▶ _Goal of the exercise_
Your answer is a single number: the count of lines that contain the string "from".

▶ _Data segment_

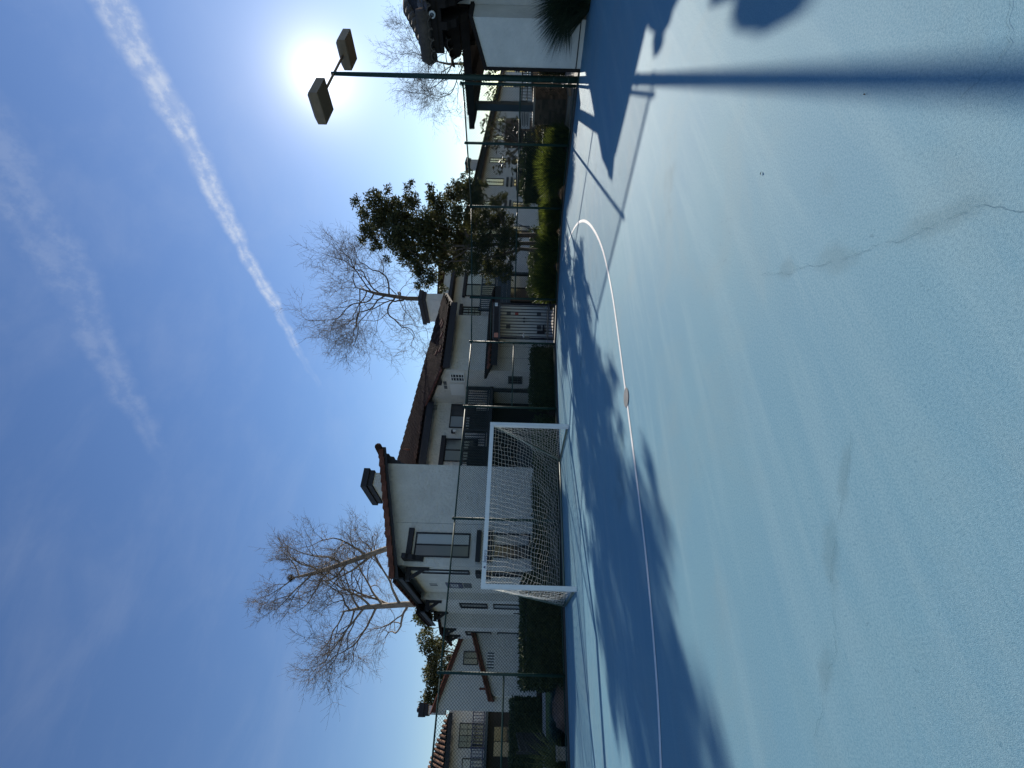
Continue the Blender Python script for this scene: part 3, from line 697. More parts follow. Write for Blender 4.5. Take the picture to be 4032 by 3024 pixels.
# side of the wing
window(B1, '-x', 12.2, 17.28, 17.88, 3.64, 4.28, ('d',), grid=(2, 5), frame_m=white_plain)
window(B1, '-x', 12.2, 17.37, 17.94, 1.05, 1.69, ('d',), grid=(3, 3), frame_m=grey_vent)
fbox(MB(), mapf('-x', 12.2), 17.55, 18.05, 0.003, 0.16, 4.70, 4.95).build('vent_hood', trim, B1)
fbox(MB(), mapf('-x', 12.2), 18.14, 19.06, 0.003, 0.02, 3.7, 4.36).build('access_panel', white_plain, B1)
for u in (17.95, 18.28): fbox(MB(), mapf('-x', 12.2), u, u + .24, 0.003, 0.03, 4.50, 4.64).build('meter_plate', grey_vent, B1)
# roof of the wing and recess
SL = math.atan(0.36)
def wz(y): return 4.50 + 0.36 * (y - 16.55)
POLY = [(11.95, 16.55), (15.75, 16.55), (18.55, 18.75), (13.0, 28.0), (8.25, 28.0), (8.25, 19.32), (11.95, 19.32)]
wr = MB(); n = len(POLY); wr.add([(x, y, wz(y) - .02) for x, y in POLY] + [(x, y, wz(y) - .12) for x, y in POLY], [tuple(range(n)), tuple(range(2 * n - 1, n - 1, -1))] + [(i, n + i, n + (i + 1) % n, (i + 1) % n) for i in range(n)])
wro = wr.build('roof', wood_dark, B1)
tile_field(wro, POLY, wz, SL, TILE, 0.25, 0.36, 300)
for x0, x1, y in ((11.95, 15.75, 16.50), (8.25, 11.94, 19.27)):
    part('eave_fascia', trim, wro, (x0, x1, y, y + .05, wz(y) - .30, wz(y) - .01))
k = 0
while 16.55 + k * 0.30 < 19.3:      # rake tiles down the open side of the wing
    y = 16.55 + k * 0.30; put_tile(wro, TILE_BIG, (11.93, y, wz(y) - .02), (SL + .05, 0.15, 0), 'rake_tile'); k += 1
for i, (x, y) in enumerate(((13.4, 16.9), (14.3, 17.0), (15.1, 17.2), (15.6, 17.6), (13.9, 17.8))):    # newer red replacement tiles
    put_tile(wro, TILE_RED, (x, y, wz(y) + .05), (SL + .1, 0, 0.05), 'replacement_tile')
MB().tube([(10.9, 22.4, wz(22.4)), (10.9, 22.4, wz(22.4) + .45)], 0.04, 8).build('vent_pipe', tile_red, wro, True)
# porch roof over the utility doors
pr = MB(); pr.prism([(11.75, 15.95, 2.30), (11.75, 17.0, 2.62), (11.75, 17.0, 2.72), (11.75, 15.95, 2.40)], (4.5, 0, 0)); pro = pr.build('porch_roof', wood_dark, B1)
part('porch_fascia', trim, pro, (11.72, 16.28, 15.90, 15.948, 2.14, 2.40))
for k in range(18): put_tile(pro, TILE_RED if k < 5 else TILE, (11.85 + k * 0.25, 15.9, 2.40), (0.30, 0, 0))
# utility doors and notices on the ground floor
for x0 in (14.32, 15.16):
    d = part('utility_door', siding, B1, (x0, x0 + .82, 16.97, 16.999, -0.05, 2.10))
    for z in (0.22, 1.66):
        vent(d, '-y', 16.968, x0 + .28, x0 + .52, z, z + .2, 4, grey_vent, True)
    part('door_knob', trim, d, (x0 + (.70 if x0 < 15 else .06), x0 + (.76 if x0 < 15 else .12), 16.93, 16.969, 0.98, 1.06))
part('door_notice', red_sign, B1, (15.46, 15.64, 16.955, 16.965, 1.30, 1.46))
part('hose_reel', black_iron, B1, (14.35, 14.75, 16.80, 16.96, 0.08, 0.16), (14.35, 14.40, 16.80, 16.96, 0.16, 0.42))
for x in (12.9, 13.55): part('door_seam', grey_vent, B1, (x, x + .012, 16.995, 16.999, 0.2, 2.1))
for z in (1.02, 1.2): MB().tube([(13.72, 16.98, z), (13.72, 16.92, z)], 0.045, 10).build('door_knob', steel, B1, True)
# balcony wing to the right of the gate
part('flat_roof', trim, B1, (15.45, 23.4, 18.35, 26.0, 4.86, 5.02))
vent(B1, '-y', 19.0, 17.72, 18.0, 4.62, 4.80, 4)
window(B1, '-y', 19.0, 17.0, 17.8, 3.3, 4.28, ('d', 'd'), grid=(4, 3)); plank(B1, '-y', 19.0, 16.9, 17.92, 4.28, 4.44, 0.12)
window(B1, '-y', 19.0, 18.6, 20.4, 2.6, 4.22, ('d', 'b')); plank(B1, '-y', 19.0, 18.5, 20.5, 4.23, 4.38, 0.12)
part('balcony_floor', balcony_blue, B1, (16.35, 19.3, 17.72, 18.99, 2.30, 2.44))
railing(B1, '-y', 17.74, 16.4, 19.25, 2.46, 3.26, 0.13, balcony_blue, posts=(16.45, 19.2))
for k in range(3): part('skirt_board', balcony_blue, B1, (16.40, 19.25, 17.70, 17.735, 1.72 + k * .205, 1.92 + k * .205))
part('balcony_post', balcony_m, B1, (19.1, 19.25, 17.75, 17.9, -0.1, 2.29)); part('balcony_post', balcony_m, B1, (16.4, 16.55, 17.75, 17.9, -0.1, 2.29))
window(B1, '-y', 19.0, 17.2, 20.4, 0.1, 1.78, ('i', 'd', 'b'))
part('patio_screen', balcony_blue, B1, (16.4, 19.2, 17.76, 17.79, -0.1, 0.55))
up = MB(); up.prism([(22.7, 23.9, 6.62), (27.8, 23.9, 7.0), (27.8, 23.9, 7.22), (22.7, 23.9, 6.84)], (0, 7.4, 0)); upo = up.build('upper_roof', tile_brown, B1)
chimney(B1, 19.33, 19.80, 20.1, 22.0, 4.9, 7.05, 0.42, 0.14)
settle(B1)

# ------------------------------------------------------------------ neighbouring houses on the left
B2 = thing('gabled_house', 'white house with a small upper window and a lean-to roof beyond the wide hedge', 'building')
w2 = MB(); w2.prism([(-0.20, 30.0, -0.1), (3.6, 30.0, -0.1), (3.6, 30.0, 3.72), (-0.20, 30.0, 5.02)], (0, 5.0, 0)); w2.build('wall', siding, B2)
w3 = MB(); w3.prism([(0.45, 27.0, -0.1), (3.06, 27.0, -0.1), (3.06, 27.0, 2.98), (0.45, 27.0, 2.04)], (0, 2.998, 0)); w3.build('lean_to_wall', stucco, B2)
r2 = MB(); r2.prism([(-0.32, 29.75, 5.02), (3.75, 29.75, 3.62), (3.75, 29.75, 3.80), (-0.32, 29.75, 5.20)], (0, 5.4, 0)); r2o = r2.build('roof', tile_red, B2)
for k in range(12):
    x = -0.30 + k * 0.335; put_tile(r2o, TILE_BIG, (x + .33, 29.74, 5.16 - (x + .33 + .3) * .344), (0, 0, 0), 'rake_tile').rotation_euler = (Matrix.Rotation(math.pi / 2, 3, 'Z') @ Matrix.Rotation(0.33, 3, 'X')).to_euler()
r3 = MB(); r3.prism([(0.22, 26.8, 1.98), (3.15, 26.8, 3.03), (3.15, 26.8, 3.25), (0.22, 26.8, 2.20)], (0, 3.2, 0)); r3o = r3.build('lean_to_roof', tile_red, B2)
for k in range(9):
    x = 0.22 + k * 0.33; put_tile(r3o, TILE_BIG, (x, 26.78, 2.14 + (x - .22) * .358), (0, 0, 0), 'rake_tile').rotation_euler = (Matrix.Rotation(-math.pi / 2, 3, 'Z') @ Matrix.Rotation(0.34, 3, 'X')).to_euler()
MB().tube([(0.72, 27.4, 2.35), (0.72, 27.4, 2.68)], 0.05, 8).build('vent_pipe', tile_red, r3o, True)
window(B2, '-y', 30.0, 1.85, 2.50, 2.95, 3.76, ('t', 'd')); vent(B2, '-y', 27.0, 1.52, 2.26, 1.99, 2.37, 6, white_plain)
chimney(B2, -0.42, -0.02, 30.9, 31.6, 4.6, 6.0, 0.5, 0.12)
settle(B2)

B3 = thing('balcony_house', 'white two storey house with a long blue balcony, farthest from the gate', 'building')
part('wall', stucco, B3, (-9.0, 1.5, 38.0, 46.0, -0.1, 5.05))
def fz(y): return 5.0 + 0.30 * (y - 37.2)
P3 = [(-9.2, 37.2), (-0.35, 37.2), (-3.6, 42.5), (-9.2, 42.5)]
r = MB(); r.add([(x, y, fz(y) - .02) for x, y in P3] + [(x, y, fz(y) - .14) for x, y in P3], [(0, 1, 2, 3), (7, 6, 5, 4), (0, 4, 5, 1), (1, 5, 6, 2), (2, 6, 7, 3), (3, 7, 4, 0)]); r3b = r.build('roof', wood_dark, B3)
TILE_TAN = barrel(0.11); TILE_TAN.materials.append(mat('clay_tile_tan', (0.135, 0.078, 0.052), 0.95, 0.35, 3.0, 0.3, 30, rand=0.4, spec=0.1))
tile_field(r3b, P3, fz, math.atan(.30), TILE_TAN, 0.27, 0.36, 300)
part('eave_fascia', trim, r3b, (-9.2, -0.35, 37.14, 37.19, 4.74, 4.99))
for u in (-0.75, -1.55, -2.35): vent(B3, '-y', 38.0, u - .28, u + .05, 4.66, 4.84, 3, white_plain, True)
window(B3, '-y', 38.0, -2.2, -0.9, 2.7, 4.3, ('d', 't'), grid=(4, 3)); window(B3, '-y', 38.0, -4.6, -2.7, 2.6, 4.0, ('d', 'b'))
part('balcony_floor', balcony_blue, B3, (-8.0, -0.1, 36.8, 37.99, 2.46, 2.62))
railing(B3, '-y', 36.8, -8.0, -0.15, 2.66, 3.42, 0.16, navy_sign, posts=(-0.2, -2.1, -4.0, -6.0))
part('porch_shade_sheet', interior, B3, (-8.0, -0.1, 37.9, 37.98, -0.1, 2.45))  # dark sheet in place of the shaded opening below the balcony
window(B3, '-y', 37.9, -2.6, -1.0, 0.5, 2.1, ('t', 'd'))
settle(B3)

# ------------------------------------------------------------------ long building far right, behind the pool
B4 = thing('far_apartments', 'distant white apartment building with sloping brown eave beyond the pool terrace', 'building')
bx = lambda n_, m_, *q: part(n_, m_, B4, *q)
bx('wall', stucco, (0, 118, 0.6, 9, -0.1, 4.95))
r = MB(); r.prism([(-.6, -.1, 4.88), (-.6, 5.0, 6.3), (-.6, 5.0, 6.45), (-.6, -.1, 5.1)], (119.0, 0, 0)); r4 = r.build('roof', tile_brown, B4)
bx('eave_fascia', wood_dark, (-.6, 118.4, -.16, -.102, 4.62, 5.02))
me4 = barrel(0.13, 1.2); me4.materials.append(tile_brown)
for k in range(150): put_tile(r4, me4, (-.5 + k * 0.31, -.22, 5.06), (0.27, 0, 0))
for (a, b_) in ((2.0, 3.6), (7.0, 8.2), (11.8, 13.6), (18.0, 19.5), (26, 27.6), (34, 35.6), (44, 45.6), (56, 57.6), (70, 71.6)):
    window(B4, '-y', 0.6, a, b_, 2.75, 4.3, ('d', 't')); plank(B4, '-y', 0.6, a - .15, b_ + .15, 2.35, 2.55, 0.12, 'sill_beam')
    plank(B4, '-y', 0.6, a - .15, b_ + .15, 2.0, 2.18, 0.12)
    window(B4, '-y', 0.6, a, b_, 0.6, 1.9, ('d', 'b'))
chimney(B4, 15.6, 17.0, 2.2, 3.2, 5.2, 7.3, 0.5, 0.18); chimney(B4, 24.0, 25.2, 2.4, 3.2, 5.2, 7.2, 0.5, 0.18); chimney(B4, 4.0, 5.2, 2.4, 3.2, 5.2, 7.2, 0.5, 0.18)
B4.location = (25.0, 20.3, 0); B4.rotation_euler = (0, 0, math.atan2(7.35, 27.8))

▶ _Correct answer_
2